Der zubetonierte Nordausgang des Hauptstollens. Links vom Eingang sind Reste des Aggregatbunkers 
	zu erkennen
Der zubetonierte Nordausgang des Hauptstollens. Links vom Eingang sind Reste des Aggregatbunkers zu erkennen

Das Zentrum der Anlage lag in östlicher Richtung vom Hauptstollen und war zweigeschoßig ausgeführt - Innenmaße rund 17 x 5 Meter. Im Obergeschoß dieses Nebenstollens waren die Räumlichkeiten für Drahtfunk, Fernschreiber, Telefonvermittlung etc. untergebracht. Im Untergeschoß lagen die Räumlichkeiten von Baldur von Schirach (Gauleiter von Wien), der Gauorganisationsraum und der Befehlsstand. Von diesen Räumlichkeiten aus wurden die Luftschutzalarme ausgelöst und die Bevölkerung via Drahtfunk/Radio über Luftmeldungen informiert.

Weitere Anlagen

Der Gaugefechtsstand war von einem mehrstufigen Sicherheitsgürtel umgeben. Davon künden auch heute noch mehrere Stellungen in der Umgebung. Während sich die Eingänge zum eigentlichen Stollensystem in der Kernzone des Sicherheitssystems befanden, gab es auch in den äußeren Zonen Bauten, die zum Gaugefechtsstand gehörten.
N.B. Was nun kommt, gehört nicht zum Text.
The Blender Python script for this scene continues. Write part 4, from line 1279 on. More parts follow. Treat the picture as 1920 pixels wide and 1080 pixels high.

Dazu zählten ein Treibstoffbunker, dessen gesprengte Reste sich nahe der Johann Staud-Straße in unmittelbarer Nähe eines kleinen Bildstockes befinden und drei Quellfassungen zur Entwässerung der Bunkeranlage.

Eingang zu einer der drei Quellfassungen, östlich der Stollenanlage gelegen
Eingang zu einer der drei Quellfassungen, östlich der Stollenanlage gelegen
Die zweite Quellfassung. Der Eingang ist baugleich, aber gesprengt
Die zweite Quellfassung. Der Eingang ist baugleich, aber gesprengt

Noch einige hundert Meter weiter östlich befindet sich ein weiteres Bauwerk, bei dem es sich um das zu den Quellfassungen gehörende Wasserschloss handelt. Es besitzt zwei Becken, die mit Wasser gefüllt sind. Das Wasserschloss liegt innerhalb eines Forstwirtschaftlichen Sperrgebietes und konnte deshalb nicht näher untersucht werden (das Foto ist durch den Zaun entstanden).

Wasserschloss
Wasserschloss

Weiters befinden sich auf den Steinhofgründen die Reste des amerikanischen Mittelwellensenders "Rot-Weiß-Rot". Die Fundamente dieses Senders werden hie und da fälschlicherweise mit dem Gauleitungsbunker in Verbindung gebracht, haben mit diesem jedoch nichts zu tun.